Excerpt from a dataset
____________

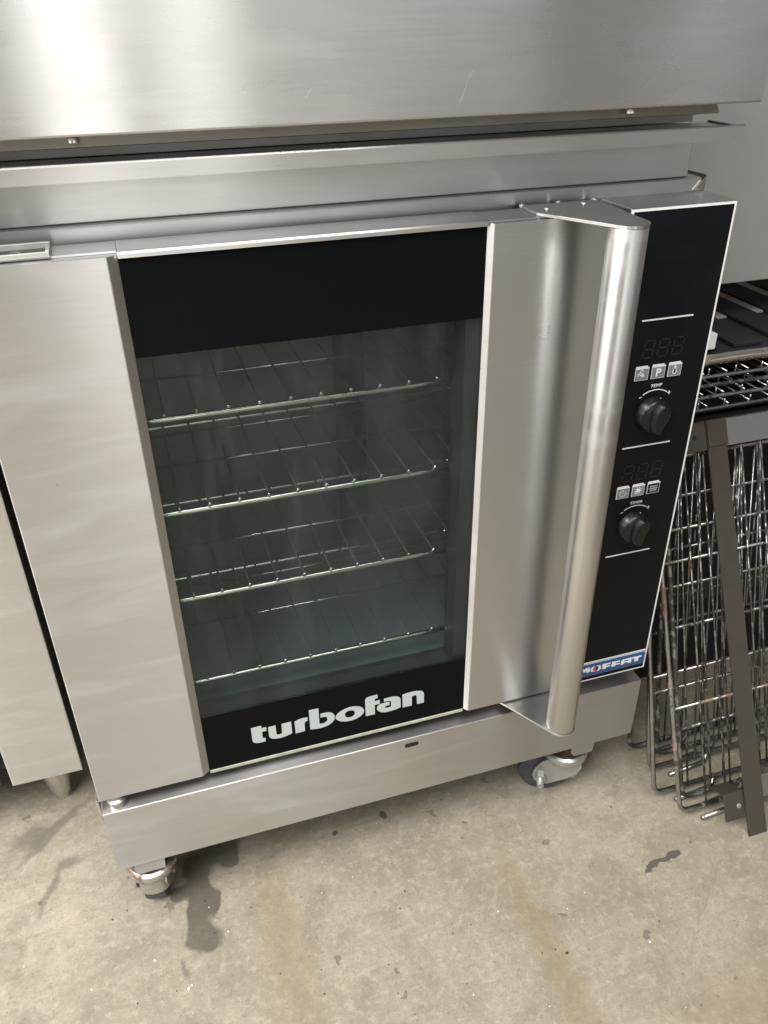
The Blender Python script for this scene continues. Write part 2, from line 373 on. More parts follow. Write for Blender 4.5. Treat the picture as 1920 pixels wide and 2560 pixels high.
def printed(name, loops, y, mat, parent, th=0.0003):
    """flat print: (x,z) outlines (first outer, then holes), a film th proud of the plane y"""
    pl = [[Vector((p[0], p[1], 0)) for p in lp] for lp in loops]
    tris = geometry.tessellate_polygon(pl)
    flat = [p for lp in loops for p in lp]
    bm = bmesh.new()
    F = [bm.verts.new((p[0], y - th, p[1])) for p in flat]; B = [bm.verts.new((p[0], y, p[1])) for p in flat]
    for t in tris:
        try: bm.faces.new([F[i] for i in t])
        except ValueError: pass
    i0 = 0
    for lp in loops:
        k = len(lp)
        for i in range(k):
            a, b = i0 + i, i0 + (i + 1) % k
            bm.faces.new((F[a], F[b], B[b], B[a]))
        i0 += k
    return finish(name, bm, mat, parent)
def stroke(pts, w, cap=True):
    """outline of a polyline of width w in the (x,z) plane"""
    L, Rr = [], []
    n = len(pts)
    for i in range(n):
        a = Vector(pts[max(0, i - 1)]); b = Vector(pts[min(n - 1, i + 1)])
        t = (b - a).normalized(); q = Vector((-t.y, t.x)) * w / 2
        p = Vector(pts[i]); L.append(tuple(p + q)); Rr.append(tuple(p - q))
    out = L
    if cap:
        t = (Vector(pts[-1]) - Vector(pts[-2])).normalized(); q = Vector((-t.y, t.x))
        out = out + [tuple(Vector(pts[-1]) + (q * math.cos(k) + t * math.sin(k)) * w / 2) for k in (math.pi * .25, math.pi * .5, math.pi * .75)]
    out = out + Rr[::-1]
    if cap:
        t = (Vector(pts[0]) - Vector(pts[1])).normalized(); q = Vector((-t.y, t.x))
        out = out + [tuple(Vector(pts[0]) + (q * math.cos(k) + t * math.sin(k)) * w / 2) for k in (math.pi * .25, math.pi * .5, math.pi * .75)]
    return [out]
def ring_loops(cx, cz, r, w, n=24):
    f = lambda q: [(cx + q * math.cos(2 * math.pi * k / n), cz + q * math.sin(2 * math.pi * k / n)) for k in range(n)]
    return [f(r + w / 2), f(r - w / 2)]
def rect(x0, x1, z0, z1): return [(x0, z0), (x1, z0), (x1, z1), (x0, z1)]
def lettering(name, text, x0, x1, z0, z1, y, mat, parent, bold=0.0, shear=0.0):
    """text set in the built-in face, turned into mesh and fitted to a rectangle on the plane y"""
    cu = bpy.data.curves.new(name, 'FONT'); cu.body = text; cu.size = 1; cu.offset = bold; cu.shear = shear; cu.resolution_u = 3
    o = bpy.data.objects.new(name, cu); C.objects.link(o)
    dg = bpy.context.evaluated_depsgraph_get(); dg.update()
    me = bpy.data.meshes.new_from_object(o.evaluated_get(dg)); bpy.data.objects.remove(o)
    xs = [v.co.x for v in me.vertices]; ys = [v.co.y for v in me.vertices]
    ax, bx, ay, by = min(xs), max(xs), min(ys), max(ys)
    for v in me.vertices:
        u, w = v.co.x, v.co.y
        v.co = Vector((x0 + (u - ax) / (bx - ax) * (x1 - x0), y - 0.0004, z0 + (w - ay) / (by - ay) * (z1 - z0)))
    me.name = name; me.materials.clear()
    return link(name, me, mat, parent)

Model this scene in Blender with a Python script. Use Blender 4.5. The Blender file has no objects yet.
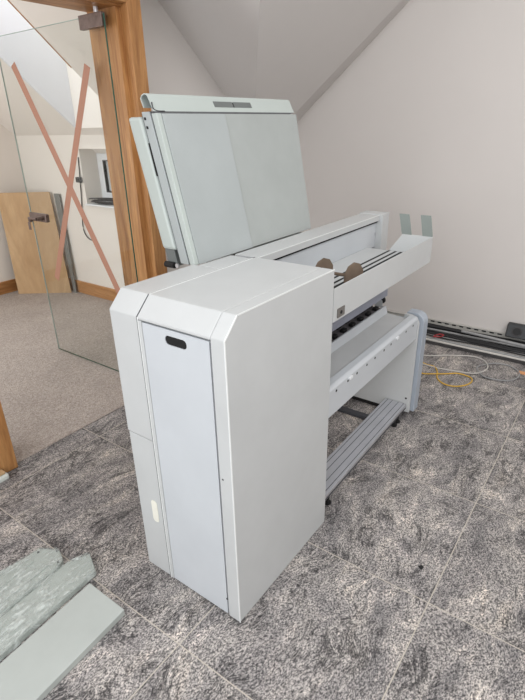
import bpy, bmesh, math, random
from mathutils import Vector, Matrix, noise

random.seed(7)
SC = bpy.context.scene
COL = SC.collection

# ------------------------------------------------------------------ materials
def new_mat(name):
    m = bpy.data.materials.new(name)
    m.use_nodes = True
    nt = m.node_tree
    for n in list(nt.nodes):
        nt.nodes.remove(n)
    out = nt.nodes.new('ShaderNodeOutputMaterial')
    b = nt.nodes.new('ShaderNodeBsdfPrincipled')
    nt.links.new(b.outputs[0], out.inputs[0])
    return m, nt, b, out

def srgb(r, g, b):
    f = lambda c: (c / 255 / 12.92) if c / 255 <= 0.04045 else ((c / 255 + 0.055) / 1.055) ** 2.4
    return (f(r), f(g), f(b), 1)

def N(nt, t, **kw):
    n = nt.nodes.new(t)
    for k, v in kw.items():
        setattr(n, k, v)
    return n

def ramp(nt, fac, stops, interp='LINEAR'):
    r = N(nt, 'ShaderNodeValToRGB')
    r.color_ramp.interpolation = interp
    els = r.color_ramp.elements
    while len(els) < len(stops):
        els.new(0.5)
    for e, (p, c) in zip(els, stops):
        e.position = p
        e.color = c
    nt.links.new(fac, r.inputs[0])
    return r.outputs[0]

def math_n(nt, op, a, b=None, c=None):
    n = N(nt, 'ShaderNodeMath', operation=op)
    for i, v in enumerate((a, b, c)):
        if v is None:
            continue
        if isinstance(v, (int, float)):
            n.inputs[i].default_value = v
        else:
            nt.links.new(v, n.inputs[i])
    return n.outputs[0]

def mix(nt, fac, a, b, blend='MIX'):
    n = N(nt, 'ShaderNodeMix', data_type='RGBA', blend_type=blend)
    for s, v in ((n.inputs[0], fac), (n.inputs[6], a), (n.inputs[7], b)):
        if isinstance(v, (int, float, tuple)):
            s.default_value = v
        else:
            nt.links.new(v, s)
    return n.outputs[2]

def coords(nt, scale=(1, 1, 1), rot=(0, 0, 0)):
    tc = N(nt, 'ShaderNodeTexCoord')
    mp = N(nt, 'ShaderNodeMapping')
    mp.inputs['Scale'].default_value = scale
    mp.inputs['Rotation'].default_value = rot
    nt.links.new(tc.outputs['Object'], mp.inputs[0])
    return mp.outputs[0]

def noise_n(nt, vec, scale, detail=3, rough=.5, dist=0):
    n = N(nt, 'ShaderNodeTexNoise')
    n.inputs['Scale'].default_value = scale
    n.inputs['Detail'].default_value = detail
    n.inputs['Roughness'].default_value = rough
    n.inputs['Distortion'].default_value = dist
    nt.links.new(vec, n.inputs['Vector'])
    return n

def bump(nt, b, height, strength=.2, dist=.01):
    n = N(nt, 'ShaderNodeBump')
    n.inputs['Strength'].default_value = strength
    n.inputs['Distance'].default_value = dist
    nt.links.new(height, n.inputs['Height'])
    nt.links.new(n.outputs[0], b.inputs['Normal'])

def plain(name, col, rough=.5, metal=0, var=.06, scale=6, bmp=0, bscale=300, spec=.5):
    """painted / moulded surface with slight blotchy wear"""
    m, nt, b, out = new_mat(name)
    v = coords(nt)
    n = noise_n(nt, v, scale, 4, .6)
    c1 = tuple(min(1, c * (1 + var)) for c in col[:3]) + (1,)
    c0 = tuple(c * (1 - var) for c in col[:3]) + (1,)
    nt.links.new(ramp(nt, n.outputs[0], [(.3, c0), (.7, c1)]), b.inputs['Base Color'])
    b.inputs['Roughness'].default_value = rough
    b.inputs['Metallic'].default_value = metal
    b.inputs['Specular IOR Level'].default_value = spec
    if bmp:
        n2 = noise_n(nt, v, bscale, 2)
        bump(nt, b, n2.outputs[0], bmp, .002)
    return m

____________

WHAT IS BEING ASKED >>
All records above are to be printed exactly, minus the pictures they contain.

WORKED ANSWER >>
The Blender Python script for this scene continues. Write part 2, from line 373 on. More parts follow. Write for Blender 4.5. Treat the picture as 1920 pixels wide and 2560 pixels high.
def printed(name, loops, y, mat, parent, th=0.0003):
    """flat print: (x,z) outlines (first outer, then holes), a film th proud of the plane y"""
    pl = [[Vector((p[0], p[1], 0)) for p in lp] for lp in loops]
    tris = geometry.tessellate_polygon(pl)
    flat = [p for lp in loops for p in lp]
    bm = bmesh.new()
    F = [bm.verts.new((p[0], y - th, p[1])) for p in flat]; B = [bm.verts.new((p[0], y, p[1])) for p in flat]
    for t in tris:
        try: bm.faces.new([F[i] for i in t])
        except ValueError: pass
    i0 = 0
    for lp in loops:
        k = len(lp)
        for i in range(k):
            a, b = i0 + i, i0 + (i + 1) % k
            bm.faces.new((F[a], F[b], B[b], B[a]))
        i0 += k
    return finish(name, bm, mat, parent)
def stroke(pts, w, cap=True):
    """outline of a polyline of width w in the (x,z) plane"""
    L, Rr = [], []
    n = len(pts)
    for i in range(n):
        a = Vector(pts[max(0, i - 1)]); b = Vector(pts[min(n - 1, i + 1)])
        t = (b - a).normalized(); q = Vector((-t.y, t.x)) * w / 2
        p = Vector(pts[i]); L.append(tuple(p + q)); Rr.append(tuple(p - q))
    out = L
    if cap:
        t = (Vector(pts[-1]) - Vector(pts[-2])).normalized(); q = Vector((-t.y, t.x))
        out = out + [tuple(Vector(pts[-1]) + (q * math.cos(k) + t * math.sin(k)) * w / 2) for k in (math.pi * .25, math.pi * .5, math.pi * .75)]
    out = out + Rr[::-1]
    if cap:
        t = (Vector(pts[0]) - Vector(pts[1])).normalized(); q = Vector((-t.y, t.x))
        out = out + [tuple(Vector(pts[0]) + (q * math.cos(k) + t * math.sin(k)) * w / 2) for k in (math.pi * .25, math.pi * .5, math.pi * .75)]
    return [out]
def ring_loops(cx, cz, r, w, n=24):
    f = lambda q: [(cx + q * math.cos(2 * math.pi * k / n), cz + q * math.sin(2 * math.pi * k / n)) for k in range(n)]
    return [f(r + w / 2), f(r - w / 2)]
def rect(x0, x1, z0, z1): return [(x0, z0), (x1, z0), (x1, z1), (x0, z1)]
def lettering(name, text, x0, x1, z0, z1, y, mat, parent, bold=0.0, shear=0.0):
    """text set in the built-in face, turned into mesh and fitted to a rectangle on the plane y"""
    cu = bpy.data.curves.new(name, 'FONT'); cu.body = text; cu.size = 1; cu.offset = bold; cu.shear = shear; cu.resolution_u = 3
    o = bpy.data.objects.new(name, cu); C.objects.link(o)
    dg = bpy.context.evaluated_depsgraph_get(); dg.update()
    me = bpy.data.meshes.new_from_object(o.evaluated_get(dg)); bpy.data.objects.remove(o)
    xs = [v.co.x for v in me.vertices]; ys = [v.co.y for v in me.vertices]
    ax, bx, ay, by = min(xs), max(xs), min(ys), max(ys)
    for v in me.vertices:
        u, w = v.co.x, v.co.y
        v.co = Vector((x0 + (u - ax) / (bx - ax) * (x1 - x0), y - 0.0004, z0 + (w - ay) / (by - ay) * (z1 - z0)))
    me.name = name; me.materials.clear()
    return link(name, me, mat, parent)

Model this scene in Blender with a Python script. Use Blender 4.5. The Blender file has no objects yet.
import bpy, bmesh, math, random
from mathutils import Vector, Matrix, noise

random.seed(7)
SC = bpy.context.scene
COL = SC.collection

# ------------------------------------------------------------------ materials
def new_mat(name):
    m = bpy.data.materials.new(name)
    m.use_nodes = True
    nt = m.node_tree
    for n in list(nt.nodes):
        nt.nodes.remove(n)
    out = nt.nodes.new('ShaderNodeOutputMaterial')
    b = nt.nodes.new('ShaderNodeBsdfPrincipled')
    nt.links.new(b.outputs[0], out.inputs[0])
    return m, nt, b, out

def srgb(r, g, b):
    f = lambda c: (c / 255 / 12.92) if c / 255 <= 0.04045 else ((c / 255 + 0.055) / 1.055) ** 2.4
    return (f(r), f(g), f(b), 1)

def N(nt, t, **kw):
    n = nt.nodes.new(t)
    for k, v in kw.items():
        setattr(n, k, v)
    return n

def ramp(nt, fac, stops, interp='LINEAR'):
    r = N(nt, 'ShaderNodeValToRGB')
    r.color_ramp.interpolation = interp
    els = r.color_ramp.elements
    while len(els) < len(stops):
        els.new(0.5)
    for e, (p, c) in zip(els, stops):
        e.position = p
        e.color = c
    nt.links.new(fac, r.inputs[0])
    return r.outputs[0]

def math_n(nt, op, a, b=None, c=None):
    n = N(nt, 'ShaderNodeMath', operation=op)
    for i, v in enumerate((a, b, c)):
        if v is None:
            continue
        if isinstance(v, (int, float)):
            n.inputs[i].default_value = v
        else:
            nt.links.new(v, n.inputs[i])
    return n.outputs[0]

def mix(nt, fac, a, b, blend='MIX'):
    n = N(nt, 'ShaderNodeMix', data_type='RGBA', blend_type=blend)
    for s, v in ((n.inputs[0], fac), (n.inputs[6], a), (n.inputs[7], b)):
        if isinstance(v, (int, float, tuple)):
            s.default_value = v
        else:
            nt.links.new(v, s)
    return n.outputs[2]

def coords(nt, scale=(1, 1, 1), rot=(0, 0, 0)):
    tc = N(nt, 'ShaderNodeTexCoord')
    mp = N(nt, 'ShaderNodeMapping')
    mp.inputs['Scale'].default_value = scale
    mp.inputs['Rotation'].default_value = rot
    nt.links.new(tc.outputs['Object'], mp.inputs[0])
    return mp.outputs[0]

def noise_n(nt, vec, scale, detail=3, rough=.5, dist=0):
    n = N(nt, 'ShaderNodeTexNoise')
    n.inputs['Scale'].default_value = scale
    n.inputs['Detail'].default_value = detail
    n.inputs['Roughness'].default_value = rough
    n.inputs['Distortion'].default_value = dist
    nt.links.new(vec, n.inputs['Vector'])
    return n

def bump(nt, b, height, strength=.2, dist=.01):
    n = N(nt, 'ShaderNodeBump')
    n.inputs['Strength'].default_value = strength
    n.inputs['Distance'].default_value = dist
    nt.links.new(height, n.inputs['Height'])
    nt.links.new(n.outputs[0], b.inputs['Normal'])

def plain(name, col, rough=.5, metal=0, var=.06, scale=6, bmp=0, bscale=300, spec=.5):
    """painted / moulded surface with slight blotchy wear"""
    m, nt, b, out = new_mat(name)
    v = coords(nt)
    n = noise_n(nt, v, scale, 4, .6)
    c1 = tuple(min(1, c * (1 + var)) for c in col[:3]) + (1,)
    c0 = tuple(c * (1 - var) for c in col[:3]) + (1,)
    nt.links.new(ramp(nt, n.outputs[0], [(.3, c0), (.7, c1)]), b.inputs['Base Color'])
    b.inputs['Roughness'].default_value = rough
    b.inputs['Metallic'].default_value = metal
    b.inputs['Specular IOR Level'].default_value = spec
    if bmp:
        n2 = noise_n(nt, v, bscale, 2)
        bump(nt, b, n2.outputs[0], bmp, .002)
    return m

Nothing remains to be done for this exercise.